Yeah so I live with a few people. A few months ago this guy moves in. I thought he was horribly attractive and as the months passed I found myself in a full-blown crush. It's quite lustful but I really do like him. We're quite a bit alike.
Anyway. Should I wait until I move out (which will be soon, for unrelated reasons) to ask him to a movie or the malt shop or something? And is there some weird alternative set of regulations for these things?
Thanks in advance.
Update: Tomorrow's moving day!
Oi... I fear rejection.
5 months ago
Update: I called him out of (not-so) pure platonic intentions. The conversation was brief when he called me back the next day. I don't know if he was nervous or something? The call ended with him saying "Well I just wanted to see how you were doing. I'm gonna go. "
5 months ago
Update: Hmm... He called again saying he'd gotten my message. I had left it on Saturday and he had called on Sunday. Today is Thursday. He said it went thru today and his cell phone is terrible. (He doesn't have a landline.) So yay? I guess!
5 months ago
From the way this guy is behaving, sounds like you did the right thing by waiting until moving out before making an approach. Now that you have moved out, there is probably not much to lose by making one more attempt -- maybe something casual like getting together for coffee or lunch. Or, if you don't want to risk rejection (which sounds quite possible), maybe you can use a back channel to find out what this guy is thinking or saying about you, by asking one of your ex-roommates to talk to him and report back to you privately? Good luck!
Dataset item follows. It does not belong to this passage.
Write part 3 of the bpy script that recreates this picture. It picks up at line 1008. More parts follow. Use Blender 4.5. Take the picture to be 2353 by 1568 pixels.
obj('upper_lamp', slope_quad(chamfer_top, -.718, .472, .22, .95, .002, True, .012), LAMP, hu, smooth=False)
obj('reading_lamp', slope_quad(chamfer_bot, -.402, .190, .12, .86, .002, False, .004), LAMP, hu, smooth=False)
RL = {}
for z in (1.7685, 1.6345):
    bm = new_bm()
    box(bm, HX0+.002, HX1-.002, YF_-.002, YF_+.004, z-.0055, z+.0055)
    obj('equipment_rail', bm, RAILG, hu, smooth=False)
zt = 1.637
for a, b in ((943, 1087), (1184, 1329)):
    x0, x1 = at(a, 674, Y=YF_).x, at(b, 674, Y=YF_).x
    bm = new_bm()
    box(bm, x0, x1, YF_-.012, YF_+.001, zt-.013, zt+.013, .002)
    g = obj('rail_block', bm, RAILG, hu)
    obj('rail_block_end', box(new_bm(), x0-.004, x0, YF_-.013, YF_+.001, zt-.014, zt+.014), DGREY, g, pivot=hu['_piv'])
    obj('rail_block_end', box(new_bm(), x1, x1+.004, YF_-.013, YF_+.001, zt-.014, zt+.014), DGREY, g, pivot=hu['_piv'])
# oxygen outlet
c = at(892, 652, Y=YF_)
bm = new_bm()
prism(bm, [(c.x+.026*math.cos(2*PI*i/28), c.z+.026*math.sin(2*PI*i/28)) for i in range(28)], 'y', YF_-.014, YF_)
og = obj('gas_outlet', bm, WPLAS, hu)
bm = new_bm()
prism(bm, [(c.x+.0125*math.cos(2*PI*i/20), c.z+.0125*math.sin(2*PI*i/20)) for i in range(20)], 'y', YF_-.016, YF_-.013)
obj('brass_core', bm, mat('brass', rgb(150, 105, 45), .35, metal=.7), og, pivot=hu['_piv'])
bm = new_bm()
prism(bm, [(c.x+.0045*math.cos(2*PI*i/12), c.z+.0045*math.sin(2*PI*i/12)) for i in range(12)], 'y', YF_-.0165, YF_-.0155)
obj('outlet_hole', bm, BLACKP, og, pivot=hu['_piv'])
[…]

What constitutes an attempt? That call was the last time I spoke to him. So does a message count as an attempt? I don't know. - 5 months ago
Answerer
Sure, a message would count as an attempt. But if I were you, I think my next move would be to gather some information via the back channel, through one of your friends who is still living with this guy. Have them try to find out what this guy thinks of you, and then report back to you. Armed with that information, you can decide what, if anything, to do next. Good luck! - 5 months ago
So are you offering to help him move out? Are you going to ask for his new number and address tomorrow? There should be some good opportunities tomorrow to make it clear to this guy, in a non-threatening way, that you'd like to get together with him after he moves out. His response should tell you a lot, right then and there. Good luck!!
Yes, wait till you move out. That's only fair to your other roommates -- it might get uncomfortable for them otherwise. Let me add that this would be a much harder question if you weren't moving out soon. But you are, so it's easy. Best of luck!